Noventa agresores sexuales de menores de edad acaban de ser capturados en todo el país como resultado de una jornada que adelantó la Fiscalía General de la Nación para judicializar a los responsables de estos aberrantes abusos. 38 de los detenidos hacen parte del núcleo familiar de las víctimas. Entre ellos, un sargento activo del Ejército Nacional adscrito a un batallón de infantería de Antioquia, acusado de atacar sexualmente a su hijastra y quien fue imputado por acceso carnal abusivo con menor de 14 años. También fue acusado de este mismo delito el pastor de una iglesia cristiana de Nariño que se ganó la confianza de su comunidad para abusar de menores de edad que acudían a sus cultos.
Cuesta entender el nivel de perturbación mental de estos sociópatas que llevan una vida pública como paradigmas de la sociedad, cuando en realidad son unas bestias que desprecian y pisotean los derechos de niñas, niños y adolescentes. Leviatanes, maestros del cinismo y del engaño, que solo buscan satisfacer sus más irracionales deseos cuando nadie los ve. Arrogantes y crueles, no sienten el menor remordimiento por sus acciones criminales.
En Colombia, donde cada 23 minutos una mujer es víctima de violencia sexual, el 87% de ellas son niñas y adolescentes abusadas – en 7 de cada 10 casos – por familiares y en sus propios hogares. Una realidad demoledora, que exige estar alerta, porque los depredadores sexuales no están al acecho de sus víctimas inermes en campos solitarios o calles oscuras; estos monstruos miserables que no son imaginarios, sino de carne y hueso, se esconden debajo de las camas, pero para meterse en ellas en el momento menos esperado. Manipulan, mienten y hacen todo el daño posible para salirse con la suya y hacerle creer a quienes agravian con sus actos desenfrenados que la culpa fue de ellas. Intolerable bajeza moral sin límites, propia de quienes no tienen el más mínimo escrúpulo.
La abogada Viviana Vargas Vives, según su propia denuncia, fue violada cuando tenía 6 años. Le tomó más de 25 años, como ella misma señala, “reunir las agallas para dar este primer paso”, y anticipa que no callará por más tiempo. Ejemplar. Su relato, que ha estremecido por la franqueza y honestidad de sus palabras y por el privilegiado entorno en el que se produjo el abuso sexual, confirma que no existe garantía de espacios seguros para los menores cuando desafortunadamente hay un violador cerca.

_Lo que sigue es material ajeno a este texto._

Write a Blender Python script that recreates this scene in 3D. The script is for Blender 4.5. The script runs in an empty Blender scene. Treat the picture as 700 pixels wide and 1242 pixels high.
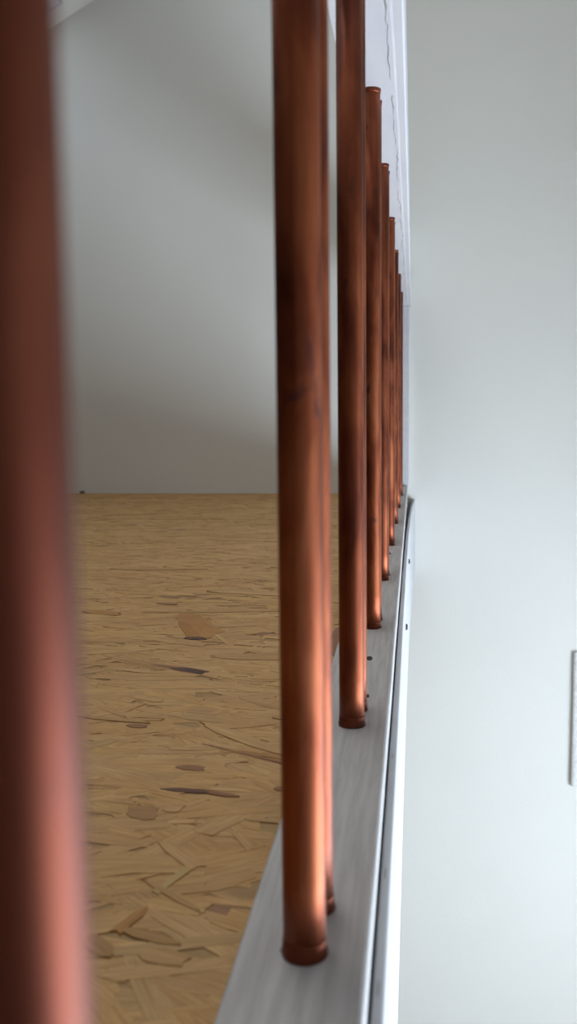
import bpy, math, random
import numpy as np
from mathutils import Matrix, Vector

# ------------------------------------------------------------------ camera
sc = bpy.context.scene
COL = sc.collection
FPX = 1100.0                                   # focal length in pixels of the 700 x 1242 frame
EYE = Vector((0.0, 0.0, 0.318))                # 32 cm above the top of the base rail
a = Vector((502 - 350, 500 - 621, FPX))        # where the rail direction (+Y) vanishes
yd = -(a.x * (465 - 350) + FPX * FPX) / a.y
d = Vector((465 - 350, yd, FPX))               # where the vertical vanishes
aY = a.normalized(); aZ = -d.normalized(); aX = aY.cross(aZ)
if aX.x < 0: aX = -aX
cam_d = bpy.data.cameras.new('camera')
cam = bpy.data.objects.new('camera', cam_d); COL.objects.link(cam)
right = Vector((aX.x, aY.x, aZ.x)); up = -Vector((aX.y, aY.y, aZ.y)); back = -Vector((aX.z, aY.z, aZ.z))
M4 = Matrix((right, up, back)).transposed().to_4x4(); M4.translation = EYE
cam.matrix_world = M4
cam_d.sensor_fit = 'VERTICAL'; cam_d.sensor_height = 36.0
cam_d.lens = FPX / 1242.0 * 36.0
cam_d.clip_start = 0.01
cam_d.dof.use_dof = True
cam_d.dof.focus_distance = 1.45
cam_d.dof.aperture_fstop = 7.6
sc.camera = cam

# ------------------------------------------------------------------ light
w = bpy.data.worlds.new('overcast_sky'); sc.world = w; w.use_nodes = True
w.node_tree.nodes['Background'].inputs[0].default_value = (0.80, 0.90, 1.0, 1)
w.node_tree.nodes['Background'].inputs[1].default_value = 1.0
ADDED_WIN = dict(y0=-0.2, y1=2.8, z0=-2.45, z1=-0.5)     # invented window opening in the right wall, for daylight
XR, XL, YF, YB, ZF, ZC = 2.1, -2.4, 4.0, -3.2, -2.55, 2.75
ld = bpy.data.lights.new('added_window_light', 'AREA'); ld.shape = 'RECTANGLE'  # area lamp added outside the made-up side window
ld.size = ADDED_WIN['z1'] - ADDED_WIN['z0'] + 0.3; ld.size_y = ADDED_WIN['y1'] - ADDED_WIN['y0'] + 0.3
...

La señora Vargas, superando su miedo y vergüenza, asume que llegó el momento de romper su silencio. De manera desafiante, como toda la sociedad debe hacer, mira de frente y a los ojos a ese monstruo que le opacó el color a su vida, que le arrebató su dignidad y su honra en unos pocos minutos. Una culpa totalmente inmerecida que ha cargado durante más de 25 años y que hoy está dispuesta a denunciar ante la Fiscalía, buscando justicia en un país donde resulta una vergüenza que la impunidad de los delitos sexuales supere el 90%. El intolerable imaginario machista y patriarcal que lo permea todo y revictimiza sin piedad a quienes se atreven a acusar.
Más allá del debate jurídico sobre si prescribió o no la acción penal del caso – el abogado de Vargas dice que aún se está dentro del término de ley – esta denuncia, que venció toda barrera del tiempo y el dolor, es una puerta que allana el camino para que muchas más víctimas se atrevan a avanzar en la búsqueda de verdad, justicia y reparación, cercando a los perpetradores de estos crímenes y visibilizando situaciones que a nadie le gusta ver y menos poner sobre la mesa. Hay que hablar, y en voz alta, de estos comportamientos que no son normales, no son temas de familia, son inaceptables delitos que todos, independientemente de la condición socioeconómica, deben rechazar. Basta de excusas, de mirar al otro lado como intentando normalizar el acoso, el abuso o las agresiones sexuales. No es más valiente el que calla, sino aquel que denuncia desatando tormentas capaces de arrasar con la indiferencia, la culpa, el sufrimiento y el silencio cómplice de años de ignominia. Que así sea.